When we were hired by Two Thumbs Sideways, we expected a blog of erudite musings, a sophisticated slice of commentary and criticism…but as our involvement continued, the blog degenerated into a celebration of…the Thumbs themselves.

Now, a word about that whole documentary fiasco—that was back when we still read each post thoroughly. (Now we just skim to get the gist and look for references to us.) And so, soon after we read that review, we went out and rented Into Great Silence and watched it. Perhaps we were feeling particularly depraved; perhaps we were simply curious—we watched it. And we didn’t see any disrespect towards elders. None at all. We’re not saying the Carthusians don’t hang an old guy out to dry every once in a while, but it’s not shown here. Yes, there was racism in the film. Yes, the charges of military supremacy, crassness and senseless propaganda are all well-founded—but no disrespect towards elders. None. Get it right, Thumbs. Here we are thinking these monks eat old people for brunch on camera, and there’s absolutely nothing of the sort. Shame on you.

From Counting Things:

"Hang in there, Right Thumb. In 2066 we’ll finally have someone to bring us the coffee."
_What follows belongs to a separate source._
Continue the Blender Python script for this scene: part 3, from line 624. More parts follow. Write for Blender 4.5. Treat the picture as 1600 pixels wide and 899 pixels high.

Guess what? They don’t even drink coffee. Something about the effects of caffeine on over-sized brains. We're doubtful.

We spoke to Left Thumb soon after this post, and he clearly took special pleasure in the fact that 2066 is exactly 1000 years after William the Conqueror invaded England from his domain in Normandy. (Which, coincidentally, William’s Viking ancestors had been offered by France when they agreed to stop raiding French shores. Typical French. “Stop hurting us—we’ll give you half our land! Our chocolate and women, too!”) Now Left Thumb saw some significance in this, thinking that it meant that Two Thumbs Sideways was destined to become the cyber/neurological/telepathic equivalent of the British Empire or some other such nonsense. We tell you this so that if he starts to write in Old English (and, in characteristic fashion, doesn’t explain himself) you’ll have some inkling of a notion why.

But the truth is, there still won't be much hope for that.